Monday, October 22, 2007

October 24 Blog

Burke and MacKay’s ideas on retrieved information also intrigued me as I came to see it in my experiment subjects, and myself, in the TOT test. It was almost frustrating, this clinging to a familiar name even though I KNEW it was wrong. But when I would force it out of my mind, it was almost as if I was staring at a blank blackboard. I had nothing to go on. My other subjects felt the same way. One of them even told himself to, “forget that one!” I observed similar reactions to the TOT feeling that Catie did with her subjects. They would return and repeat the information they already knew about the actors, rather then try to cue up new information. This did not work for me in helping to cue up the name, but it did work for one of my subjects. This could be because I did get frustrated because I knew what I was doing, knew that I was simply repeating the same thing over and over, and thus getting nowhere. Who’s to say that if I just focused on the information instead of my feelings, I would have been able, like my subject, to retrieve the name.

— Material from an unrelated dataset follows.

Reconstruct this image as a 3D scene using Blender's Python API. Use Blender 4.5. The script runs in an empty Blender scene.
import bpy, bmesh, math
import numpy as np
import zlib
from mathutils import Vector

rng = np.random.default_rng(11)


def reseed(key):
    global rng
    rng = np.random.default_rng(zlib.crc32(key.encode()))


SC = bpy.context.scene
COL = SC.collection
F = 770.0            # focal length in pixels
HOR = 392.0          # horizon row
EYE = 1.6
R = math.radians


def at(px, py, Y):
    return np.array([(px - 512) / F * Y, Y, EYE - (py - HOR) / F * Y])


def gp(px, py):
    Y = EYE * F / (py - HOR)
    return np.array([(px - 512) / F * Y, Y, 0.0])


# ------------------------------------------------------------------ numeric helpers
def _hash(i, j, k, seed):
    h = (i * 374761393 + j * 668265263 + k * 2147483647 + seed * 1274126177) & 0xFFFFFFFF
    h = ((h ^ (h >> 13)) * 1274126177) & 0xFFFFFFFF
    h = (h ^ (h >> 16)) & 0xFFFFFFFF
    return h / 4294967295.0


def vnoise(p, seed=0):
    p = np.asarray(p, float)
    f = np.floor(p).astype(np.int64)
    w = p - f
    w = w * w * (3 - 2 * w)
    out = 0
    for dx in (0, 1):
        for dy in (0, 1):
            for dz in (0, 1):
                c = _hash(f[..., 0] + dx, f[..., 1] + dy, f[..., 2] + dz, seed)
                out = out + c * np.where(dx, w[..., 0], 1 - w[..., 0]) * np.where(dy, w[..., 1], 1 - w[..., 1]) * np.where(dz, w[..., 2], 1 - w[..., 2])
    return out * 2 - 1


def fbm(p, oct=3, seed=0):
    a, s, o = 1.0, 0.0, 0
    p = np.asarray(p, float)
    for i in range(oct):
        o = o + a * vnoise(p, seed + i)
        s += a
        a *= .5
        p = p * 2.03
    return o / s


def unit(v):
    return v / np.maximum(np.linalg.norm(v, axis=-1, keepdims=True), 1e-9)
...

An interesting topic came up this weekend with a few friends that relates to memory and how we view our own memories. One of my friends explains his memory as an office filled with filing cabinets, but the cabinets aren’t labeled, which is why he sometimes gets his memories mixed up and has a hard time retrieving certain ones. I thought that theory related to Augustine’s comparison between his memory and a great harbor. It also made me realize that I have never visualized my memory, or attempted to. Maybe this has something to do with my preference for auditory learning. Sounds and the way I hear things tend to make a greater impact then images. I have never thought of my memory as something else, or given it an image. I was wondering if this, giving memory an image, is common, and what types of images do we give?